I like that hutch in particular, but I wonder why it is asymmetric? Actually, I think I might like the low boy better. Looks like it has a tile top which would really set it off. I've seen modern knock-offs of that style where any upholstery, often leather, is held on with furniture tacks and peripheral pieces may also use them for accent and to tie the design together. H.H. Windsor used the pegged tenons in his designs but was probably borrowed from an earlier time. In fact, I think a lot of his designs were modern adaptations of early colonial and probably earlier designs.

Are you getting those pictures from an online source? If there is a download to be had I would like to to have it. Those designs are great for inspiration and adaptation.
The hutch looks asymmetric because of the "hook" mounted on the left as you're looking at it. I'm guessing maybe that was a lantern hook? (Just a stab in the dark... LOL)

Yes online. Like you and Dan, I get a lot of design ideas from catalogs... Both online and printed (mail). About half the pictures I posted in this thread were from consignment catalogs. (Period furniture for sale.)

I have a lot of out-of-print furniture, cabinet and carpentry books in pdf format.
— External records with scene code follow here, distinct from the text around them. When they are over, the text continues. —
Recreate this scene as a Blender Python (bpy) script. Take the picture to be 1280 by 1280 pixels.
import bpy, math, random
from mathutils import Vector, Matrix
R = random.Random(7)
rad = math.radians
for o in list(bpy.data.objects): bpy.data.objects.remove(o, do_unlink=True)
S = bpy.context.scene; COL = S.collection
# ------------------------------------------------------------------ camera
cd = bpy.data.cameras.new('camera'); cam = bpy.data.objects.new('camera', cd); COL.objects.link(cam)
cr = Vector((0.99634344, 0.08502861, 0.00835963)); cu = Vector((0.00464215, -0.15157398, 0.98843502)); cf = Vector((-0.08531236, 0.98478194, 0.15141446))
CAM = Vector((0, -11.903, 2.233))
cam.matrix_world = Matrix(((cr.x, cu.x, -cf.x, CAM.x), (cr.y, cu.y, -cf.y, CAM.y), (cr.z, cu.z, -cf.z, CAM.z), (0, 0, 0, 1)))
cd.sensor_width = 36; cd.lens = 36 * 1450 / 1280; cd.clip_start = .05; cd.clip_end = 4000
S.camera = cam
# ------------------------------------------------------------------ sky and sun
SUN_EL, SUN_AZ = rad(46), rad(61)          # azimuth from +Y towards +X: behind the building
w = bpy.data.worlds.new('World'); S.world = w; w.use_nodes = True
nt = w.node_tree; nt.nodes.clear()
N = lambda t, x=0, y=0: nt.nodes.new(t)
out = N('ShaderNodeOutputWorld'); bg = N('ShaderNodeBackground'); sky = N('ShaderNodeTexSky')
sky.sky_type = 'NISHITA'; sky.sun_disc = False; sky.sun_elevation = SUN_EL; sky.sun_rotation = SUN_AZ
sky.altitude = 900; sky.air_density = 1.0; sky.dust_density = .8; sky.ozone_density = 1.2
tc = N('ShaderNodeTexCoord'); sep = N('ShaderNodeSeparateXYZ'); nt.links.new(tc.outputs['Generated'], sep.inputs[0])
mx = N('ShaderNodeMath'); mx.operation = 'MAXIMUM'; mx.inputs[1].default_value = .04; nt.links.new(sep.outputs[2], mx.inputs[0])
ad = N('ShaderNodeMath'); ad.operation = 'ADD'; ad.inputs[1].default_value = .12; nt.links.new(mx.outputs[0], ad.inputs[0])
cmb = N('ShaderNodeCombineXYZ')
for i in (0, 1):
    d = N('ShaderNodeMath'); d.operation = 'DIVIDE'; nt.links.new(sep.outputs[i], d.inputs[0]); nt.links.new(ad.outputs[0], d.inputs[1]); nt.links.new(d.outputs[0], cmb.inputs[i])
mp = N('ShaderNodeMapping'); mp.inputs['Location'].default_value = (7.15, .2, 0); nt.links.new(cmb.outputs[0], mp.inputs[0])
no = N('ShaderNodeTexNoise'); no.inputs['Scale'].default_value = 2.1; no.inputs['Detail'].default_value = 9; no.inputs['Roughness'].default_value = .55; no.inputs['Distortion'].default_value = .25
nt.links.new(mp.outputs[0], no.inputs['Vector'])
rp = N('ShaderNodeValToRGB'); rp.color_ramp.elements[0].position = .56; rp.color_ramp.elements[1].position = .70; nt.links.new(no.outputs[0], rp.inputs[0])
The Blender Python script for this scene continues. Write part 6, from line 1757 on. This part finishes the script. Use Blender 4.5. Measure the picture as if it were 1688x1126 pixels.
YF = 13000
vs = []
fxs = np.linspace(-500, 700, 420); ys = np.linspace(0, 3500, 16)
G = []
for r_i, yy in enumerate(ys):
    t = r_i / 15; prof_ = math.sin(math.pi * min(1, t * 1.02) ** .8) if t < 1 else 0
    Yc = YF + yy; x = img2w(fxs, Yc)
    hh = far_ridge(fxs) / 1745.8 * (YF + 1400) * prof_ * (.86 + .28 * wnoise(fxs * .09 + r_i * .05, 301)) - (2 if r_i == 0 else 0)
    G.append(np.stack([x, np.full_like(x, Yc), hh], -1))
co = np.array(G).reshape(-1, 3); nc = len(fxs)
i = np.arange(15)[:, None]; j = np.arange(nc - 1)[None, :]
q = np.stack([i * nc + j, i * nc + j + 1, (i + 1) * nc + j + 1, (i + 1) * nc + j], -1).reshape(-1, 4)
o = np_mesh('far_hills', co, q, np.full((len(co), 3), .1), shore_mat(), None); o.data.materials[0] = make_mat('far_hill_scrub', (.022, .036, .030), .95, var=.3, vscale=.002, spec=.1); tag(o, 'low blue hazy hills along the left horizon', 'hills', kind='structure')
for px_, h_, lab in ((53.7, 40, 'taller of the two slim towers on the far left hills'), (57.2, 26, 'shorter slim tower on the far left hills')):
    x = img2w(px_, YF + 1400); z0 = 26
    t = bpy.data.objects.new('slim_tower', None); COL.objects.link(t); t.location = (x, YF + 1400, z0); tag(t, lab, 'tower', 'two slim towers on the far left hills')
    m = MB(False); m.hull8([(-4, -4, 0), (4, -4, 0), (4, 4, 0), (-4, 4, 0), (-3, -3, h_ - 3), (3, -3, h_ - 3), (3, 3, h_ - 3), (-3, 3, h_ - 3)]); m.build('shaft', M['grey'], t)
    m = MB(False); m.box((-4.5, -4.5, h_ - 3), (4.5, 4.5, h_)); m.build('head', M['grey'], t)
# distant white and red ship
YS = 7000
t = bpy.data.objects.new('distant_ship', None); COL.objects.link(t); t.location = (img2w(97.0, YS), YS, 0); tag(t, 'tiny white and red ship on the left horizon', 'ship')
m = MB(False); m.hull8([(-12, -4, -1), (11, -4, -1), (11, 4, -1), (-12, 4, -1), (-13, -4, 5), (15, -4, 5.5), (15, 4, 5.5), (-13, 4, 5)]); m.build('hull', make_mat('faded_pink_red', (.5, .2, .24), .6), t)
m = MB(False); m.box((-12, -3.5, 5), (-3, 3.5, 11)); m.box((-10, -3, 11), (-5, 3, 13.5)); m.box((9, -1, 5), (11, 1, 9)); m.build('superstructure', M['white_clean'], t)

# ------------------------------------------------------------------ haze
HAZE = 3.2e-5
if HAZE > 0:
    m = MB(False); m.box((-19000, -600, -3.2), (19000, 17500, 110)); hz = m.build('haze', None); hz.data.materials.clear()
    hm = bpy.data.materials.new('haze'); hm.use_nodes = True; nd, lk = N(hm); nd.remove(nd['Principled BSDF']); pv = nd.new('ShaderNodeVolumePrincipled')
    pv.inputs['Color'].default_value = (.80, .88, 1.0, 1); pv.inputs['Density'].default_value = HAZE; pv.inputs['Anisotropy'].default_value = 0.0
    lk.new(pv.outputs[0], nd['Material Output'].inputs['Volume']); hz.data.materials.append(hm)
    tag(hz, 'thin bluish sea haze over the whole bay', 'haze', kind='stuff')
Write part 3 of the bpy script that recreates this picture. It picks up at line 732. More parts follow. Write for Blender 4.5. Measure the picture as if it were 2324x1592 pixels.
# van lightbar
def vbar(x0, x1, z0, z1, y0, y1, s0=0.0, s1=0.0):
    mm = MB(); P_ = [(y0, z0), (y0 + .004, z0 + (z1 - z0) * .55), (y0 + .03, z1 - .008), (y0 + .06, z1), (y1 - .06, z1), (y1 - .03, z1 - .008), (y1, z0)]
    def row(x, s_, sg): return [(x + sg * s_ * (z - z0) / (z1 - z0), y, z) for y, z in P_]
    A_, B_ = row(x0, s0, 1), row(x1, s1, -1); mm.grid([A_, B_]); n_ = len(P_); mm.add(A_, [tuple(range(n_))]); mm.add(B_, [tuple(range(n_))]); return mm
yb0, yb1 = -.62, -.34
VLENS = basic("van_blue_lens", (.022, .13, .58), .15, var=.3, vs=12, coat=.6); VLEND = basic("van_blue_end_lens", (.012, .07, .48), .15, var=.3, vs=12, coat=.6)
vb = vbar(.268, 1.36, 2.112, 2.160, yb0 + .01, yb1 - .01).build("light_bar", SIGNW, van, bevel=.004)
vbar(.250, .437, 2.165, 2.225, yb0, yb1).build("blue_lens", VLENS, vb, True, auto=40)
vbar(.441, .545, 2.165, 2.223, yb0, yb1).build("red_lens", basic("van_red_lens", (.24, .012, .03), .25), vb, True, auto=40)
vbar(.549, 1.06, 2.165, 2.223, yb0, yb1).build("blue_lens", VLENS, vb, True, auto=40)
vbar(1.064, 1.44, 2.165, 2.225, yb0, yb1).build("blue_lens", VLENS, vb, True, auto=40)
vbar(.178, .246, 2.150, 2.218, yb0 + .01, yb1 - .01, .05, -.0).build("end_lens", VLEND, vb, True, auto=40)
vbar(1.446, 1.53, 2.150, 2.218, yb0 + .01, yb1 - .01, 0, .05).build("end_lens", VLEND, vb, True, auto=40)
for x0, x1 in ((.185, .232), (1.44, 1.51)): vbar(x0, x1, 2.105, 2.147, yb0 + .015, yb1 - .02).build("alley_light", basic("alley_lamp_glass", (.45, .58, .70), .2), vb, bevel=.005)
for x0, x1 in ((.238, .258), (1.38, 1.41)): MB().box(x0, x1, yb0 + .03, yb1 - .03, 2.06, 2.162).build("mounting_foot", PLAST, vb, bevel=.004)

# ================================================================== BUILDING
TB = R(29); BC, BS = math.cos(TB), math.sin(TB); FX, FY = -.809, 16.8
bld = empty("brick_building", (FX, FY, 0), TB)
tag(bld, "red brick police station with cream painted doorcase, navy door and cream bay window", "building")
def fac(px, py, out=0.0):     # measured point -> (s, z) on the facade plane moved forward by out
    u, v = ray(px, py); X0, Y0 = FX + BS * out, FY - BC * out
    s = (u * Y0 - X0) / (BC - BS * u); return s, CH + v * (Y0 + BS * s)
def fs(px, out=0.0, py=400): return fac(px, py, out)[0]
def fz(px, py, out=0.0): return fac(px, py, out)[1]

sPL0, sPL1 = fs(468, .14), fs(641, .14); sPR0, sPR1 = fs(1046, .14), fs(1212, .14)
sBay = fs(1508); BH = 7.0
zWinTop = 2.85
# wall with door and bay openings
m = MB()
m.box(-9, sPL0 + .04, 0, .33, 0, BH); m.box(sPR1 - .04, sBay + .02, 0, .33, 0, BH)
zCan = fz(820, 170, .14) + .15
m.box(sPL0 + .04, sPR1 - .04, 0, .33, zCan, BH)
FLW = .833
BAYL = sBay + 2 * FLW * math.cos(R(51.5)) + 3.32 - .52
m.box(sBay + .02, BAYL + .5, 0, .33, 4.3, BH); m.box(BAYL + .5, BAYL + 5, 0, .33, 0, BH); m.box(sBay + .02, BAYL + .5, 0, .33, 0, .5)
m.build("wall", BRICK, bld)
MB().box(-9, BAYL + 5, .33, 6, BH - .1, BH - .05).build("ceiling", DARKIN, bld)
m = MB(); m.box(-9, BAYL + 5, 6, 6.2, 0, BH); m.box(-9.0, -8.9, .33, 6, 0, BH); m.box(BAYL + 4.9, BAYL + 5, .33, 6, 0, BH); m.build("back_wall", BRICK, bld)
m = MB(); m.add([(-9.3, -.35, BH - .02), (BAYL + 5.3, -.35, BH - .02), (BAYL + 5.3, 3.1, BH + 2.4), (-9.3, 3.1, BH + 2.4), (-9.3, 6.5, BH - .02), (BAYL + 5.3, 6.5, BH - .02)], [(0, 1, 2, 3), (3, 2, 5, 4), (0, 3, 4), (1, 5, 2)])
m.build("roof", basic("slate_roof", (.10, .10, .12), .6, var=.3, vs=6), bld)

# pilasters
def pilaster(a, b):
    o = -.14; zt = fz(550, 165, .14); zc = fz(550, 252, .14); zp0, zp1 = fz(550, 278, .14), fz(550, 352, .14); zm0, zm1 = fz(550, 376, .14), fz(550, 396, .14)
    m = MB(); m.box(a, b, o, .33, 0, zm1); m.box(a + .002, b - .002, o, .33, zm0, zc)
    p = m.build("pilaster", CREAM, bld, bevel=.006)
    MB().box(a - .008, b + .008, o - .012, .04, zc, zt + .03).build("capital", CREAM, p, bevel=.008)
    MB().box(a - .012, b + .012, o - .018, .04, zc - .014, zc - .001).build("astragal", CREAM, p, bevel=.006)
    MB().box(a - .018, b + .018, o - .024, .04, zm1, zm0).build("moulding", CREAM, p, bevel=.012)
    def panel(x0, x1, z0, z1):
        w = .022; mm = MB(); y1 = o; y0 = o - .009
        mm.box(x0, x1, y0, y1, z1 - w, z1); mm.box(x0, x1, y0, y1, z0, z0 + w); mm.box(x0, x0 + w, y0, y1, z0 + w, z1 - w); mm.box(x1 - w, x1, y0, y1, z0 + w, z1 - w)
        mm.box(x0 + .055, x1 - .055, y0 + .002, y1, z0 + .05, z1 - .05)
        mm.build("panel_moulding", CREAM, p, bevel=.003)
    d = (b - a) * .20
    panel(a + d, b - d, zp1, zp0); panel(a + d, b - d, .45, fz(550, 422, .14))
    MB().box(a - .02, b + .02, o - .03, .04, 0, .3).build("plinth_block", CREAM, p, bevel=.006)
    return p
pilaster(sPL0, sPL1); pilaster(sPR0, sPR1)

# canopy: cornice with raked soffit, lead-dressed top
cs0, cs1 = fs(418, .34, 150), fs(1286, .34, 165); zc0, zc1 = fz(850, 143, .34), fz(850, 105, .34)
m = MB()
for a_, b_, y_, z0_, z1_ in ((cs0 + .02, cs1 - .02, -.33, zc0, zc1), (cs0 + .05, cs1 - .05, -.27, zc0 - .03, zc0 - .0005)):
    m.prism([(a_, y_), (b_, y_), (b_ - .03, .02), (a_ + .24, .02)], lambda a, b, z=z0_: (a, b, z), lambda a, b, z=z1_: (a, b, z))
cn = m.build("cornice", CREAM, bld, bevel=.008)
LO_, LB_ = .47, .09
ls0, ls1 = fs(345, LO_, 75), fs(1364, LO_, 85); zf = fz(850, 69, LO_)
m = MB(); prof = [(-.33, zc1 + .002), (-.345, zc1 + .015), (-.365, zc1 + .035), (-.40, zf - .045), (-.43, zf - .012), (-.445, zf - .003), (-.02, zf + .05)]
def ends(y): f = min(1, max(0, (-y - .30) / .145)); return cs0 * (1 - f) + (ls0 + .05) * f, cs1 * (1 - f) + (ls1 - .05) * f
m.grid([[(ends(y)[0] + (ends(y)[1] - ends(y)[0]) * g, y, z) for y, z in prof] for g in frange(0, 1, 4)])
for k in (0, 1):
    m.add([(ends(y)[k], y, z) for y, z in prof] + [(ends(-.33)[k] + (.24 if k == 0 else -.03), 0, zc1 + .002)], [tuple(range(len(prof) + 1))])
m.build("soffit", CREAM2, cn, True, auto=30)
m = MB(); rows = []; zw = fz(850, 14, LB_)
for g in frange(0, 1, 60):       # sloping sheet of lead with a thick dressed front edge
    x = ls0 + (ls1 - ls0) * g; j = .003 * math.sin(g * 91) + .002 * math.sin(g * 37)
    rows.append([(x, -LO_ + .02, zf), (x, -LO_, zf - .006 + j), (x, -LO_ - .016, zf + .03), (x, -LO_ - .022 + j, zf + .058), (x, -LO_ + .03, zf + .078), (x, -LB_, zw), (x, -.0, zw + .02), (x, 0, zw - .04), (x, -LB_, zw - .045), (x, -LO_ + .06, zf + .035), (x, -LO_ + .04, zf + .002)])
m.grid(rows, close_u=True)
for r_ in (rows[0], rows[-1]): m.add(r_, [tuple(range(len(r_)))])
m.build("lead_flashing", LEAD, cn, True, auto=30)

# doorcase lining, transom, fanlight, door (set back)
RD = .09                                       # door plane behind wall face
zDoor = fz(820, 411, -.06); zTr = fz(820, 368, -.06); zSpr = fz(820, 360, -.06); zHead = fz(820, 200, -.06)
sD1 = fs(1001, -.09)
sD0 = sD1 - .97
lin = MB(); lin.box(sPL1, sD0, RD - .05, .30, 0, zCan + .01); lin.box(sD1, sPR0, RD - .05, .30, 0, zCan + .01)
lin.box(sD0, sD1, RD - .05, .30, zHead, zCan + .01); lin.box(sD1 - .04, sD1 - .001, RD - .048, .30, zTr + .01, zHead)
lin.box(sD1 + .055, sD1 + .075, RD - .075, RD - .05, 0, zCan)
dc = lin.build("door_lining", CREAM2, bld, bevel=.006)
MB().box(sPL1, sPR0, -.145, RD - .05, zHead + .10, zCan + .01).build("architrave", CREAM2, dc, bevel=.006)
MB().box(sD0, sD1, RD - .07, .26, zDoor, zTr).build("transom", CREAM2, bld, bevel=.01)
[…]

Like with that consignment for that free-standing "coat and hat rack..." I overheard that lady talking about what she wanted to her friend at the table next to us at a tavern as Sharon and I were having dinner. She wanted it made, but had no idea of how, as she thought it would take 3 people to do it in mixed medium and someone to assemble it together... She wanted dark walnut, wrought iron hooks and turquoise blue stone in a skull design inlaid into the wood, banded with the wrought iron. I drew her up a design and handed it to her (as we were waiting to be served)... It was what she pictured in her head of what she wanted. I came up with the design by what she described and from various designs I've seen in what I look at and study. I like doing things like that.

Yes, the "side board" (you called a low boy). A side board was traditionally usually located against a wall in a dining room for serving food off of, displaying and/or storage of silver and dishes, therefore the tile top on that one. Some of that period also had painted southwestern floral patterns on front panels and/or on the top. Mission is also along that "Old California" styling but a little more ornate, polished and finished.